→ TASK TO COMPLETE
Copy down every line where the string "scene" shows up.
··· RECORDED DATA
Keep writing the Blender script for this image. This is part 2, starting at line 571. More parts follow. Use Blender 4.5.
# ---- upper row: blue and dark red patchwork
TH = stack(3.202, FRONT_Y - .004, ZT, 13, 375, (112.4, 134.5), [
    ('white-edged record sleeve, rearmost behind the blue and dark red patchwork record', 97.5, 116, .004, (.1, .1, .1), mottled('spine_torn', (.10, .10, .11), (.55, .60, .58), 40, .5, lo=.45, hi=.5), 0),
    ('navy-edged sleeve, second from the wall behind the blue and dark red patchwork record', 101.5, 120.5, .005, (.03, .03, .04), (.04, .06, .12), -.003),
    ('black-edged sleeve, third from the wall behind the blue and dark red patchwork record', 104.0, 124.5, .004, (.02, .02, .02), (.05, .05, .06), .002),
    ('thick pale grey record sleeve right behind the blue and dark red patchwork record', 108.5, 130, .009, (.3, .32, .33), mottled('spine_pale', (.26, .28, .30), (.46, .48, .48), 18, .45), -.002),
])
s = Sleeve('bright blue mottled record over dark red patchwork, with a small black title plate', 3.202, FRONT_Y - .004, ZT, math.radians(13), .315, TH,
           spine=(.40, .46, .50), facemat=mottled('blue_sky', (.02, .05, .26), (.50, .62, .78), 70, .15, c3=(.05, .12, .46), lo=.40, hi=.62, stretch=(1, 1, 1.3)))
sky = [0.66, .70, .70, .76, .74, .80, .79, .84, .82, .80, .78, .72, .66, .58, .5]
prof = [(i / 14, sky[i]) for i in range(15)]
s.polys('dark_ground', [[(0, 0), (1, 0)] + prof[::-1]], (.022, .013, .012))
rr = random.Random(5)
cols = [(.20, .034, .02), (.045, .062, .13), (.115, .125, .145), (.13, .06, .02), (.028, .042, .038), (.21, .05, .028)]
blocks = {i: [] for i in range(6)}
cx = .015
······
··· RECORDED DATA
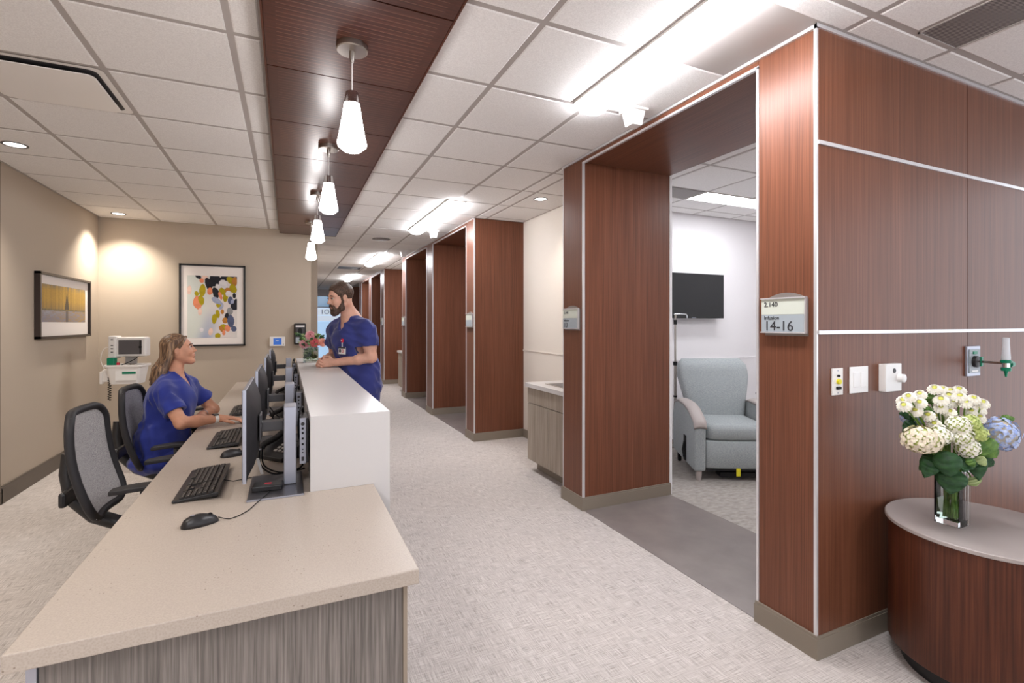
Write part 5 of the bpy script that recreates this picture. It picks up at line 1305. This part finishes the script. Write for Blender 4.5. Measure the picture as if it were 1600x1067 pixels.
······
··· RECORDED DATA
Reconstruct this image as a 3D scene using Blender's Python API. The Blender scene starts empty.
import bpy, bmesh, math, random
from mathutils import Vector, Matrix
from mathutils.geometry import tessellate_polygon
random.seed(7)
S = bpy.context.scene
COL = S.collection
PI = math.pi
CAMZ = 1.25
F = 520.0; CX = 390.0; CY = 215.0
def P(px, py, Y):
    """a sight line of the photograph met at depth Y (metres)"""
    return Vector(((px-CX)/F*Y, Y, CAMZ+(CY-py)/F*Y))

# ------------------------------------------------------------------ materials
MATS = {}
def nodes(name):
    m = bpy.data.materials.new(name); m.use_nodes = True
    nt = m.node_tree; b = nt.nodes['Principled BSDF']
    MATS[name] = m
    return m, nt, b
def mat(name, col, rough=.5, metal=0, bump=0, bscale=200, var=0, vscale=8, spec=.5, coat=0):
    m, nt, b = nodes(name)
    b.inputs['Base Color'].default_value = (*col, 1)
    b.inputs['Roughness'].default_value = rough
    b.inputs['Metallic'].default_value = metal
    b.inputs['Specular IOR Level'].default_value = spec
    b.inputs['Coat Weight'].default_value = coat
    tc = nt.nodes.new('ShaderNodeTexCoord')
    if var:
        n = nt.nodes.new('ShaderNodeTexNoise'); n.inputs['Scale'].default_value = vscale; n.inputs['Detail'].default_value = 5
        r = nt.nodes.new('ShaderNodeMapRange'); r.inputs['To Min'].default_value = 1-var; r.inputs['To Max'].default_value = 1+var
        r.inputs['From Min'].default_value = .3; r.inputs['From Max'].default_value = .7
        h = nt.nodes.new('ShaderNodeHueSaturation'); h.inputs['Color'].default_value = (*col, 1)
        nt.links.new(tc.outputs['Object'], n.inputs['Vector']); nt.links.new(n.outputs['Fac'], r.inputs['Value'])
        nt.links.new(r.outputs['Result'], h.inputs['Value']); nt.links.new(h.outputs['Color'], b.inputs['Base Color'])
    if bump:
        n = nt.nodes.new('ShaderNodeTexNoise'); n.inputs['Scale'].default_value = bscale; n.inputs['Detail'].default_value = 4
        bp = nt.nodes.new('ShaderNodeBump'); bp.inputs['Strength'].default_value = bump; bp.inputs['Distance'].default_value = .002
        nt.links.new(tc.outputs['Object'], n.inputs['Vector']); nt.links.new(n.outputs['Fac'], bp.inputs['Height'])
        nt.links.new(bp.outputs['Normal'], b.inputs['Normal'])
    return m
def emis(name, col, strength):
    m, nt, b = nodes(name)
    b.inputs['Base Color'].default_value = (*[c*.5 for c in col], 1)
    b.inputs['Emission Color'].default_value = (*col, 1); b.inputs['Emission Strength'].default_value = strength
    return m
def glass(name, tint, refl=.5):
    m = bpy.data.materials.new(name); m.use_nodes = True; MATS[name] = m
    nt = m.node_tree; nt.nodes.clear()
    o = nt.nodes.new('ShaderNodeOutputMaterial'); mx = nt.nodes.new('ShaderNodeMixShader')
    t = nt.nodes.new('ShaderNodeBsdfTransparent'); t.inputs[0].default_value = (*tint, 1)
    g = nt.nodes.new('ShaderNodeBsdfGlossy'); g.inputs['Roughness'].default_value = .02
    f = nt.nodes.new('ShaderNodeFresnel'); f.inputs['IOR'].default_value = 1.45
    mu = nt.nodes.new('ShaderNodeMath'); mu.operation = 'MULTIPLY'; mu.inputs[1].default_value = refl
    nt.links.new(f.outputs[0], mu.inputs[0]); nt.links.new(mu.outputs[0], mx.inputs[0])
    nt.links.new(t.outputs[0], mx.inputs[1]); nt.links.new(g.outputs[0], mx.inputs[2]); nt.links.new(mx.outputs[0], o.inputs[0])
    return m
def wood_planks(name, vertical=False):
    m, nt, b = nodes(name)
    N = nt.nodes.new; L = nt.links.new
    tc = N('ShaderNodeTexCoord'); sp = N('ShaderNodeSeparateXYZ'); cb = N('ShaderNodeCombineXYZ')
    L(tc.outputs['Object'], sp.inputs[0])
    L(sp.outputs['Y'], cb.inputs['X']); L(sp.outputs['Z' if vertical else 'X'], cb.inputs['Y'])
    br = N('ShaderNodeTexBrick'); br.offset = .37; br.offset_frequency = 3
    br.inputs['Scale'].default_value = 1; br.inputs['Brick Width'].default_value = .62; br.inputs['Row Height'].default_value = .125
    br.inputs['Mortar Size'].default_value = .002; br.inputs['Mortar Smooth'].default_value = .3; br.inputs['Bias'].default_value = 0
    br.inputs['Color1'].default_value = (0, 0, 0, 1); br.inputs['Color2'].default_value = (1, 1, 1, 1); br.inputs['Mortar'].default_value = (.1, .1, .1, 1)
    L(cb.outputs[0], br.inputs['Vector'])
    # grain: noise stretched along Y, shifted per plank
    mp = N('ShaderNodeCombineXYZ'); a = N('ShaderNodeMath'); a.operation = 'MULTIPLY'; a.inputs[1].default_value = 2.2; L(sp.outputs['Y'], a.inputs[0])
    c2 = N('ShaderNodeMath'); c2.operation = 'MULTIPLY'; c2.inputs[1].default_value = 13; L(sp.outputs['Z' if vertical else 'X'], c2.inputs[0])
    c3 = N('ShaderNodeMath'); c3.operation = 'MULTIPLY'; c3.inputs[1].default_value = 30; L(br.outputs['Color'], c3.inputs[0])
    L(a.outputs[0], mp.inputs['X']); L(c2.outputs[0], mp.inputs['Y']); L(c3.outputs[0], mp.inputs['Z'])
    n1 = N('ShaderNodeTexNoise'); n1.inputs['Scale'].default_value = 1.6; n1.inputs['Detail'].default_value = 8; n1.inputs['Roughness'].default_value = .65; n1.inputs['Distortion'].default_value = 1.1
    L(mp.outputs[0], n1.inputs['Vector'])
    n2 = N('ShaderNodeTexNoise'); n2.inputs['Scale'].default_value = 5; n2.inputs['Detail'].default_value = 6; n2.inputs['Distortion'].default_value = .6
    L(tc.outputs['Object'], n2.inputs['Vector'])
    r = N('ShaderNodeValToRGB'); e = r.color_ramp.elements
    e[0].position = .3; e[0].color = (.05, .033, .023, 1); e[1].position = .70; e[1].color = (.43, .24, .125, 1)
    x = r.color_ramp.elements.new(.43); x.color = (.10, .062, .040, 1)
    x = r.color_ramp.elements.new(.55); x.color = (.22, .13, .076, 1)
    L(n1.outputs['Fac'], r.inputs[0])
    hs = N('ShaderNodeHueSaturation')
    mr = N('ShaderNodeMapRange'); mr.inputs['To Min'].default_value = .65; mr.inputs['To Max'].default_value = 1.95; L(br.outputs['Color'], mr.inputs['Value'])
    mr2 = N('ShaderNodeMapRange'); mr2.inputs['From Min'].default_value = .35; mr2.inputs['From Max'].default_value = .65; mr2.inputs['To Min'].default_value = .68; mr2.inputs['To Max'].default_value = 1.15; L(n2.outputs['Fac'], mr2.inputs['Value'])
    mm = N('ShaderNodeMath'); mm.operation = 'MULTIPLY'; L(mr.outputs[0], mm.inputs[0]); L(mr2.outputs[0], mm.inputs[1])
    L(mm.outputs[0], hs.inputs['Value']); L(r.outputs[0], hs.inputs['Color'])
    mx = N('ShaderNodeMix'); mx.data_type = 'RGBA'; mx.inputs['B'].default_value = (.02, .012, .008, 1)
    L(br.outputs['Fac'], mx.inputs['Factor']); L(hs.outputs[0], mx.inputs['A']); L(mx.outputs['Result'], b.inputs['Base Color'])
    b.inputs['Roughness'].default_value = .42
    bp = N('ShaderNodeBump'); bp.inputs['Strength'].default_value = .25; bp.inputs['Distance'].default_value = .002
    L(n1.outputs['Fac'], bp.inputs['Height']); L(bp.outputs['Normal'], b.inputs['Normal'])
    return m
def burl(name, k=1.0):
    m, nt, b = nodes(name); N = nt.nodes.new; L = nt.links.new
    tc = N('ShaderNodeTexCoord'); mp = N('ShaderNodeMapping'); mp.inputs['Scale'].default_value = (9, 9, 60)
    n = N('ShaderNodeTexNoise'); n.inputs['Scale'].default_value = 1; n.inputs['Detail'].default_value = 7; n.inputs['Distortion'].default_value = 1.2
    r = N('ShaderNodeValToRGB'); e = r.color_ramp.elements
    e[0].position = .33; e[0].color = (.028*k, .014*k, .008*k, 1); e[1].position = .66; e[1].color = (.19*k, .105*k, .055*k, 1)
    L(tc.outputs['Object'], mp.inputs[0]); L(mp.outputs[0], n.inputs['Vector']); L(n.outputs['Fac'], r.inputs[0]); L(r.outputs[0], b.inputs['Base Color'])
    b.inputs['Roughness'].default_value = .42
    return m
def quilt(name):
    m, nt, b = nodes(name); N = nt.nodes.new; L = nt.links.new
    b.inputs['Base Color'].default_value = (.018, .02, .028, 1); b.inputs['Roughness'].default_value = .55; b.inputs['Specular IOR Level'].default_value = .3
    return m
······
→ REPLY TO THE TASK
Reconstruct this image as a 3D scene using Blender's Python API. The Blender scene starts empty.
S = bpy.context.scene